Monitoring Crystallization Processes in Confined Porous Materials by Dynamic Nuclear Polarization Solid-State Nuclear Magnetic Resonance

Abstract

Establishing mechanistic understanding of crystallization processes at the molecular level is challenging, as it requires both the detection of transient solid phases and monitoring the evolution of both liquid and solid phases as a function of time. Here, we demonstrate the application of dynamic nuclear polarization (DNP) enhanced NMR spectroscopy to study crystallization under nanoscopic confinement, revealing a viable approach to interrogate different stages of crystallization processes. We focus on crystallization of glycine within the nanometric pores (7-8 nm) of a tailored mesoporous SBA-15 silica material with wall-embedded TEMPO radicals. The results show that the early stages of crystallization, characterized by the transition from the solution phase to the first crystalline phase, are straightforwardly observed using this experimental strategy. Importantly, the NMR sensitivity enhancement provided by DNP allows the detection of intermediate phases that would not be observable using standard solid-state NMR experiments.
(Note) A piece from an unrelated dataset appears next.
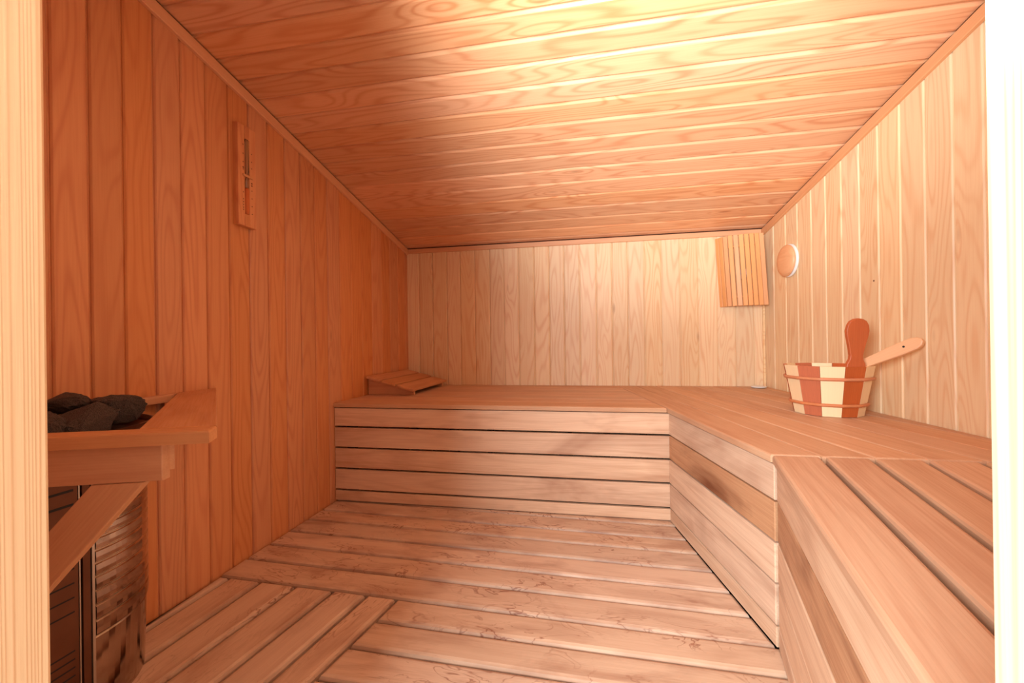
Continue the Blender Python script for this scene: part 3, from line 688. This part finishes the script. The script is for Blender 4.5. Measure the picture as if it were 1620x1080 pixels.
# front rail: seen edge-on; 45 mm wide, outer edge from A to the left
Aend = A + fdir * 0.76
wdr = 0.052
plank('front_rail', [tuple(A), tuple(A + fperp * wdr + fdir * .012), tuple(Aend + fperp * wdr), tuple(Aend)], rb, gt, M['rail'], gr, tuple(fdir), rnd_prof(0.005))
sd = (Bw - A).normalized()
i0 = A + fperp * (wdr + .001) + fdir * .012
inner = Vector((-0.905, 0.640)) + fperp * (wdr + .001)
plank('side_rail', [tuple(i0), tuple(Bw), (XL + .003, 1.245), tuple(inner)], rb, gt, M['rail'], gr, tuple(sd), rnd_prof(0.003))
plank('wall_rail', [(XL + .003, 0.42), (XL + .035, 0.42), (XL + .035, 1.205), (XL + .003, 1.24)], rb, gt, M['rail'], gr, (0, 1), rnd_prof(0.003))
# battens under the rails
def vboard(name, p, q, z0, z1, t, mat):
    p, q = Vector((p[0], p[1], 0)), Vector((q[0], q[1], 0)); d = (q - p).normalized()
    n = Vector((d.y, -d.x, 0)); base = Matrix(((d.x, 0, n.x, p.x), (d.y, 0, n.y, p.y), (0, 1, 0, 0), (0, 0, 0, 1)))
    L_ = (q - p).length
    return plank(name, [(0, z0), (L_, z0), (L_, z1), (0, z1)], base, t, mat, gr, (1, 0), rnd_prof(0.002))
R0 = A + fdir * 0.095 + fperp * 0.038; R1 = A + fdir * 0.72 + fperp * 0.038
vboard('batten', R1, R0, 0.668, gz - gt - .001, 0.022, M['rail'])
S0 = A + fdir * 0.088 + fperp * 0.042; S1 = Vector((XL + .01, 1.22))
vboard('batten', S1, S0, 0.684, gz - gt - .001, 0.022, M['rail'])
# brace
t0 = A + fdir * 0.165; e0 = A + fdir * 0.165
bd3 = Vector((fdir.x, fdir.y, 0)); ang = math.radians(52)
dirb = (bd3 * math.cos(ang) + Vector((0, 0, -1)) * math.sin(ang)).normalized()
top = Vector((t0.x, t0.y, 0.668)) + Vector((fperp.x, fperp.y, 0)) * 0.027
# brace outline in the plane (along fdir, up)
bwid = 0.088
bx = Matrix(((-fdir.x, 0, -fperp.x, A.x + fperp.x * .040), (-fdir.y, 0, -fperp.y, A.y + fperp.y * .040), (0, 1, 0, 0), (0, 0, 0, 1)))
# in this frame x = -(distance along fdir), y = z
def bp(s, z): return (-s, z)
br = [bp(0.128, 0.667), bp(0.222, 0.667), bp(0.222 + 0.50, 0.667 - 0.50 * 1.18), bp(0.128 + 0.50 + .03, 0.667 - (0.53) * 1.18 - .0)]
plank('brace', br, bx, 0.024, M['rail'], gr, (-0.65, -0.76)[::1], rnd_prof(0.002))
Our results also show that the metastable β polymorph of glycine, which has only transient existence under bulk crystallization conditions, remains trapped within the pores of the mesoporous SBA-15 silica material for more than 200 days.

Figure 1

Schematic representation of crystallization of glycine within the pores of mesoporous SBA-15 silica material. (a) Tailored mesoporous silica material containing wall-embedded TEMPO radicals (represented in yellow and defined in the box below). (b) Full impregnation of the pores of the mesoporous silica material with an aqueous solution of glycine (shown in light blue). (c) Evaporation of solvent (water) leads to crystallization of glycine within the pores of the material.

Figure 2

Schematic of the experimental DNP NMR strategy to probe the evolution of crystallization processes.

Figure 3

¹³C CPMAS (blue and orange) and T_1ρ-filtered ¹³C CPMAS (green) NMR spectra recorded for mesoporous SBA-15 silica materials with wall-embedded TEMPO radicals and impregnated at room temperature with an aqueous solution of [1-¹³C] glycine (7.7% w/w). The samples were quenched after crystallization times of 15 min (a–c), 25 h (d–f), 48 h (g–i), and 72 h (j–l). Blue spectra were recorded without microwave irradiation and at 98 K; orange and green spectra were recorded with microwave irradiation and at 110 K (the difference in temperature is due to the heating effect of the microwave irradiation). Window (n) shows the superposition of spectra (b) and (c). Window (m) shows the superposition of spectra (e) and (f). In (n) and (m), the intensities are scaled to correspond to the same absolute intensity.

Figure 4

¹³C CPMAS NMR spectrum recorded at 100 K with microwave irradiation for the mesoporous material impregnated with aqueous glycine solution 224 days after impregnation. The signal denoted “Am” is due to the amorphous water/glycine frozen solution. DNP enhancements: ε_DNP = 1 for the amorphous phase and α polymorph; ε_DNP = 1.5 for the β polymorph.

Figure 5

Standard ¹³C CPMAS NMR spectra recorded (at room temperature and with no polarizing agent present) under the following conditions: (a) solid sample recovered by filtration after 3 days of crystallization in a bulk aqueous solution of [1-¹³C] glycine (7.7% w/w) and (b) 3 days after impregnating nonporous silica with an aqueous solution of [1-¹³C] glycine (7.7% w/w). The signal denoted “Ad” is due to glycine adsorbed on the silica surface.^,

Figure 6

Pulse sequence for recording T_1ρ filtered ¹³C CPMAS NMR spectra. A spinlock is applied on the ¹H channel before the cross-polarization (CP) pulse sequence.